The second measure in this Bill will help make sure that the baby bonus is sustainable for the long term.
From 1 July 2012, the indexation of the baby bonus will be paused for three years. The payment rate will also be reset to $5,000 per child from 1 September 2012.
The baby bonus has increased by 67 per cent since it was introduced in 2004, and this measure will provide a saving to the Budget of $358 million over four years.
To improve the targeting of family tax benefit and reduce the risk of debts, a further measure in the Bill will end fortnightly payments of family tax benefit instalments to recipients who claim family tax benefit but are found to have no actual entitlement for two consecutive years following the end-of-year reconciliation with their income tax return.
This change will make sure that families do not receive benefits they are not entitled to, and do not subsequently have debts raised against them.
Families no longer receiving family tax benefit Part A or Part B instalments would still be able to make a lump sum claim at the end of the financial year, and exceptions will apply to ensure that families are not put at risk of hardship.
This Bill also includes two amendments to support the Australian Government's National Carer Strategy, announced on 3 August 2011. Under this strategy, the Government is committed to improving carers' opportunity to take part in all aspects of society, including the chance to participate in work, community and family life.
One amendment acknowledges that carers sometimes combine paid employment with their caring responsibilities.

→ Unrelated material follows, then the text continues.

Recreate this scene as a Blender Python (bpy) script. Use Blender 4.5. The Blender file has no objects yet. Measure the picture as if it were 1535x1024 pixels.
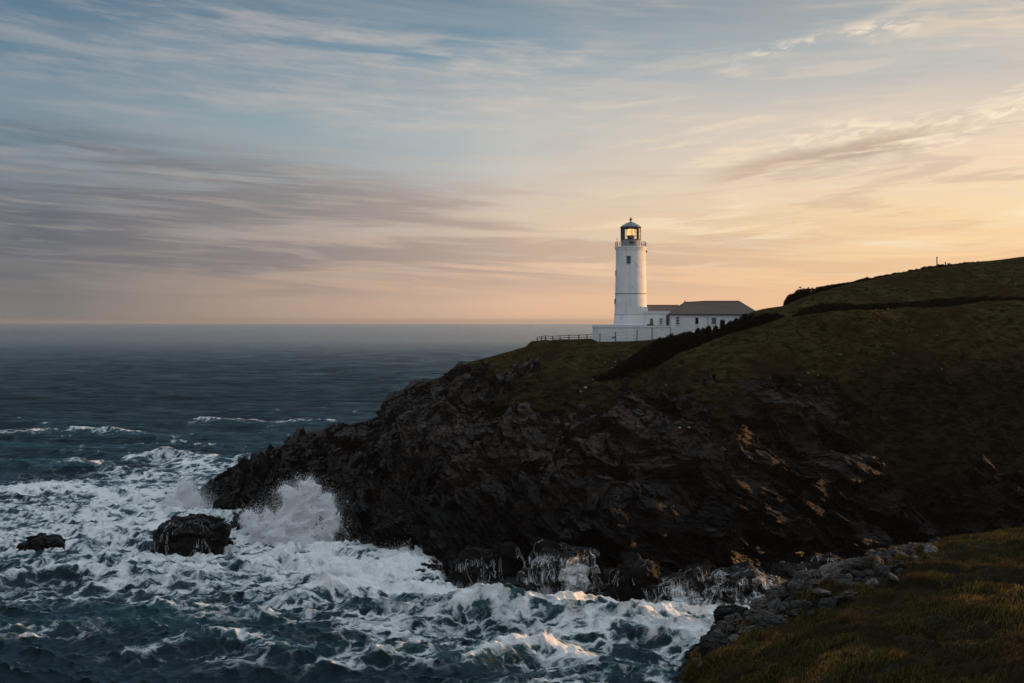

Currently, a carer cannot receive the annual carer supplement of $600 for each person they care for if, due to the income test, their or their partner's income has reduced their rate of payment to nil during that period.
This situation may disadvantage carers or their partners who may participate in casual or irregular work in addition to their caring commitments, and who are offered extra employment in the period that includes 1 July. These carers may be faced with the difficult decision of accepting the offer of extra employment, knowing that they may then lose their annual carer supplement because the employment income they receive in that period may, solely or partly, cause their instalment of carer payment, wife pension, carer service pension or partner service pension to be reduced to nil.
These amendments remedy this situation by making sure that, if a carer is qualified for carer payment, wife pension, partner service pension or carer service pension, for the period that includes 1 July, they will receive the supplement, even if their payment rate is set to nil due to employment income. The other amendment will make sure that a low-income carer, receiving an income support payment as well as carer allowance for care of an adult, will be paid a bereavement payment on the death of the person they care for.
Carer payment recipients and carer allowance recipients for care of a child already have access to bereavement payments, and this amendment provides equitable support for those carers caring for an adult.
Lastly, the Bill makes several minor amendments to clarify provisions in the family assistance law in line with existing policy.